新築マンション市場では、実は売り主が強い価格決定権を持ち、売り出す戸数を価格競争が生じない程度に調整して需給バランスをとることで価格を維持している。新築マンションの価格と発売戸数の推移を見てみると、戸数の減少とともに価格が上昇しており、両者は反比例している(図表3)。
注目したいのは、過去の市場崩壊の後もマンション価格がある程度維持されていた点である。平成バブル(1988~1989と定義)の崩壊の後には不動産価格は上昇し、価格が下がるまでに数年を要した。

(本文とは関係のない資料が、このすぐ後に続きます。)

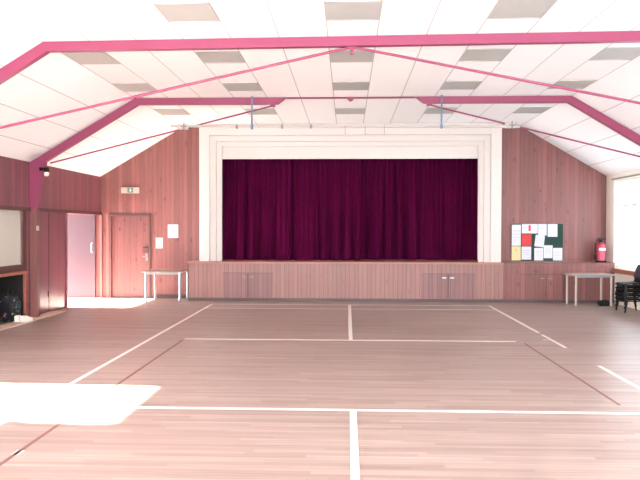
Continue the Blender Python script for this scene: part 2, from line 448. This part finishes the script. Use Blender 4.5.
for i, (a, b) in enumerate(RWS):
    window('window_%d' % (4+i), 6, (a, b), .80, 2.78, [a+(b-a)*k for k in ((.2, .4, .6, .8) if i == 0 else (.33, .66))], [2.2], 'white', -1, .045, 'dimming')
for i, h in enumerate(RH):
    mb = MB()
    for x in (h[0]+.03, (h[0]+h[1])/2, h[1]-.03): mb.box(x-.03, x+.03, YR-.08, YR-.03, h[2], h[3])
    for z in (h[2]+.03, h[3]-.03): mb.box(h[0], h[1], YR-.075, YR-.035, z-.03, z+.03)
    o = struct(mb.build('window_%d' % (6+i), M['cream']))
    MB().box(h[0], h[1], YR-.058, YR-.052, h[2], h[3]).build('pane', M['glass'], o)

# door 1: pine door in the back wall
d1 = MB()
d1.box(D0, D0+.07, YB-.03, YB+.09, 0, DZ).box(D1-.05, D1, YB-.03, YB+.09, 0, DZ).box(D0+.07, D1-.05, YB-.03, YB+.09, DZ-.06, DZ)
d1 = struct(d1.build('door_1', M['frame'], bevel=.004))
lf = MB().box(D0+.07, D1-.05, YB+.02, YB+.06, .0, DZ-.06).build('door_leaf', M['doorX'], d1)
MB().tube([(D1-.11, YB+.02, 1.0), (D1-.11, YB-.04, 1.0), (D1-.2, YB-.045, 1.0)], .01, 8).box(D1-.135, D1-.085, YB+.012, YB+.02, .9, 1.1).build('door_handle', M['bracket'], lf)
MB().box(D1-.2, D1-.06, YB-.028, YB+.018, 1.08, 1.22).build('lock_case', M['frame'], lf, bevel=.004)
# door 2: lobby end door, bluish daylight put into its colour
d2 = struct(MB().box(-7.05, -6.12, YB-.05, YB-.004, .01, 2.0).build('door_2', M['lilac'], bevel=.004))
MB().tube([(-6.19, YB-.05, 1.1), (-6.19, YB-.09, 1.1), (-6.19, YB-.09, 1.32), (-6.19, YB-.05, 1.32)], .011, 8).build('pull_handle', M['shoe'], d2)
# door 3: dark flush pair of doors in the left wall
d3 = struct(MB().box(-6.1, -6.03, DD[0], DD[1], 0, 2.0).build('door_3', M['darkdoor']))
MB().box(-6.032, -6.026, 13.4, 13.408, .02, 1.98).build('leaf_gap', M['niche'], d3)
MB().box(-6.03, -6.022, 13.36, 13.38, .3, .42).build('bolt_plate', M['blackmetal'], d3)

# ------------------------------------------------------------------ steel roof frames
def roof_frame(Y, label, kind):
    t = thing('roof_frame', label, 'roof frame', (0, Y, 0), 0, 'steel roof frames')
    h, w = .125, .045           # depth below the ceiling, half width
    g = .004
    sl = (KZ-EZ)/(HX-KX)
    if kind == 'near':
        MB().box(-KX+.06, KX-.06, -w, w, KZ-h, KZ-g).build('beam', M['magenta'], t)
    else:
        for s in (-1, 1):
            xs = [1.18*s, (KX-.06)*s, (KX-.06)*s, 1.34*s]
            MB().prism(list(zip(xs, [KZ-g, KZ-g, KZ-h, KZ-h])), 'Y', -w, w).build('beam', M['magenta'], t)
        MB().box(-1.18, 1.18, -w, w, KZ-.022, KZ-g).build('top_flange', M['magenta'], t)
        MB().prism([(-.07, KZ-.022), (.07, KZ-.022), (.02, KZ-.075), (-.02, KZ-.075)], 'Y', -.03, .03).build('bracket', M['magenta'], t)
    hv = h*1.13
    for s in (-1, 1):
        pts = [(s*(KX-.06), KZ-g), (s*KX, KZ-g), (s*HX*.997, EZ-g+.004), (s*HX*.997, EZ-.36), (s*(HX-.2), EZ-.02-hv+.1), (s*(KX-.06), KZ-h)]
        MB().prism(pts, 'Y', -w, w).build('rafter', M['magenta'], t)
        # tapered column head and the post under it
        pts = [(s*(HX-.005), EZ-.02), (s*(HX-.30), EZ+.0), (s*(HX-.10), 2.02), (s*(HX-.005), 2.02)]
        if kind == 'far' or s: MB().prism(pts, 'Y', -w*1.3, w*1.3).build('column', M['magenta'], t)
        MB().box(min(s*(HX-.14), s*(HX-.003)), max(s*(HX-.14), s*(HX-.003)), -.06, .06, 0, 2.03).build('post_casing', M['casing'], t, bevel=.004)
    if kind == 'near':
        for s in (-1, 1):
            MB().tube([(s*.03, 0, 3.965), (s*5.78, 0, 2.75)], .017, 10).build('tie_rod', M['magenta'], t, smooth=True)
        MB().box(-.06, .06, -.02, .02, KZ-h-.03, KZ-h+.01).box(-.02, .02, -.015, .015, KZ-h-.1, KZ-h-.03).build('bracket', M['magenta'], t, bevel=.003)
    else:
        for s in (-1, 1):
            MB().tube([(s*1.42, 0, 3.955), (s*5.62, 0, 2.90)], .015, 10).build('tie_rod', M['magenta'], t, smooth=True)
            MB().box(s*1.44-.05, s*1.44+.05, -.02, .02, KZ-h-.045, KZ-h).build('bracket', M['magenta'], t)
    return t
near = roof_frame(8.62, 'magenta steel roof frame nearest the camera, its beam unbroken and its rods meeting in the middle', 'near')
near.rotation_euler.z = math.radians(-1.8)
roof_frame(12.58, 'magenta steel roof frame nearer the stage, its beam interrupted in the middle', 'far')

# ------------------------------------------------------------------ grey ceiling panels
def ceiling_panel(loc, ly, label):
    t = thing('ceiling_panel', label, 'ceiling panel', loc, 0, 'grey ceiling panels')
    a, b = .3, ly/2
    MB().box(-a, a, -b, -b+.02, -.012, 0).box(-a, a, b-.02, b, -.012, 0).box(-a, -a+.02, -b+.02, b-.02, -.012, 0).box(a-.02, a, -b+.02, b-.02, -.012, 0).build('rim', M['alu'], t)
    MB().box(-a+.02, a-.02, -b+.02, b-.02, -.008, 0).build('diffuser', M['panel'], t)
    return t
rows = [(7.25, 'row in front of the near frame', 'front'), (9.24, 'row just behind the near frame', 'second'), (11.24, 'row just in front of the far frame', 'third'), (13.72, 'row nearest the stage', 'last')]
cols = [(-3.69, 'leftmost'), (-1.845, 'left of centre'), (0, 'in the centre'), (1.845, 'right of centre'), (3.68, 'rightmost')]
proto = None
for ri, (y, rl, _) in enumerate(rows):
    for ci, (x, cl) in enumerate(cols):
        if ri == 0 and ci in (0, 4): continue
        lab = 'grey square ceiling panel %s, in the %s' % (cl, rl)
        loc = (x, y+.33, KZ)
        if proto is None: proto = ceiling_panel(loc, .66, lab)
        else: dup(proto, loc, lab)

# ------------------------------------------------------------------ stage
st = thing('stage', 'pine-boarded stage front with hatch doors below the crimson curtain', 'stage', (0, YS, 0))
X0, X1 = -3.72, HX-.004
XS = 3.5
MB().box(X0, XS, 0, .03, .0, ZS-.04).box(X0, X0+.03, .03, YB-YS-.002, 0, ZS-.04).build('front_panel', M['stage'], st)
MB().box(XS, X1, 0, .03, .0, ZS-.012).build('side_panel', M['pineX'], st)
MB().box(X0-.03, XS, -.035, .05, ZS-.04, ZS).build('nosing', M['nosing'], st, bevel=.006)
MB().box(XS, X1, -.012, .05, ZS-.012, ZS).build('side_ledge', M['casing'], st)
MB().box(X0-.03, X1, .05, YB-YS-.002, ZS-.012, ZS-.002).build('ledge_top', M['nosing'], st)
MB().box(PX0+.01, PX1-.01, YB-YS+.0, YB-YS+2.1, ZS-.04, ZS-.002).build('platform', M['nosing'], st)
MB().box(X0, X1, -.014, 0, 0, .075).build('skirting', M['skirt'], st)
for (a, b, nm) in ((-2.93, -1.76, 0), (1.64, 2.86, 1), (3.87, 5.05, 2)):
    c = (a+b)/2
    for s, (p, q) in ((-1, (a, c-.011)), (1, (c+.011, b))):
        d = MB().box(p, q, -.012, -.0005, .085, .645).build('hatch_door', M['hatch' if nm < 2 else 'pineX'], st, bevel=.002)
        k = c + s*.09
        MB().box(k-.045, k+.045, -.03, -.012, .545, .575).build('latch', M['bracket' if nm != 1 else 'brass'], d, bevel=.003)
    MB().box(a, b, -.013, -.0005, .648, .656).build('hatch_rail', M['frame'], st)
    MB().box(c-.011, c+.011, -.0135, -.0005, .085, .645).build('gap_shade_strip', M['frame'], st)  # dark strip painted in for the shaded gap between the doors

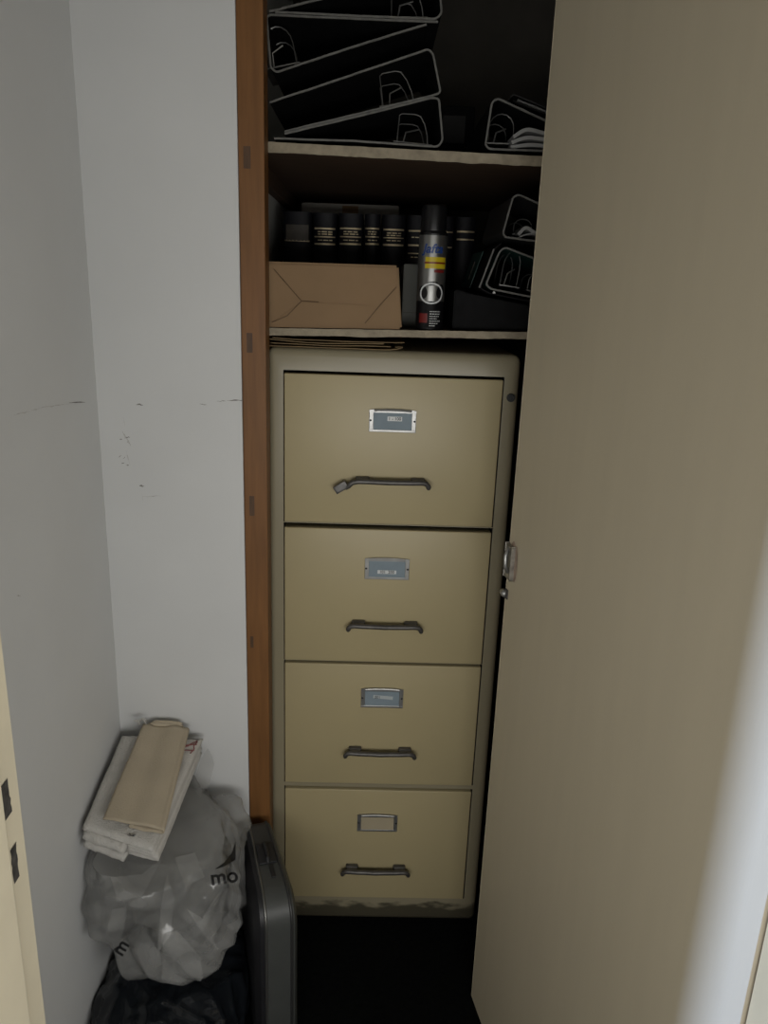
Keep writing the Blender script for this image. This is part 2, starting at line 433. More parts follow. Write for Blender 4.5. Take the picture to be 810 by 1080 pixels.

またリーマン・ショック(2008年9月)の後には2012年頃まで天井圏から1割弱程度の下落である4,500万円の水準を維持しながら2013年には上昇に転じ、2019年には平成バブルと同じ水準の価格にまで到達している。つまり経済が明らかに低迷しはじめても、マンション価格はすぐに下落するわけではない。
その理由は新築マンションの売り主の資金の流れを考えると分かる。新築マンション開発は仕入れから販売まで数年を要する一連のプロジェクトである。土地の仕入れ費用、建物の建設費、人件費などの費用は建物完成までに先行して投資する必要があり、計画の最終段階である販売により初めて費用が回収され、利益が計上される。プロジェクトにかけた数年間の投資の成果は販売した時の価格の上下で決まってしまうものであり、価格は簡単に下げることができない。
また、現在の新築マンションの売り主は大手不動産会社が中心で、中小不動産会社に比べて良好な資金調達環境にあることから、リーマン・ショック後に多少生じた投げ売りなどが生じにくいと考えられる。
しかしながら、コロナショックとは関係なく、2019年以降、発売戸数は明らかに減速しており、月別前年比で発売戸数が前年よりプラスとなった月は、2019年以降は8月(+21.1%)の1か月のみ、2020年1月は▲34.5%,2月は▲35.7%の大幅減となっていた(図表4)。上昇する価格に需要が追いついていなかったと見られ、これにコロナショックの影響が加われば、2020年もさらに発売戸数が落ち込むことが予想される。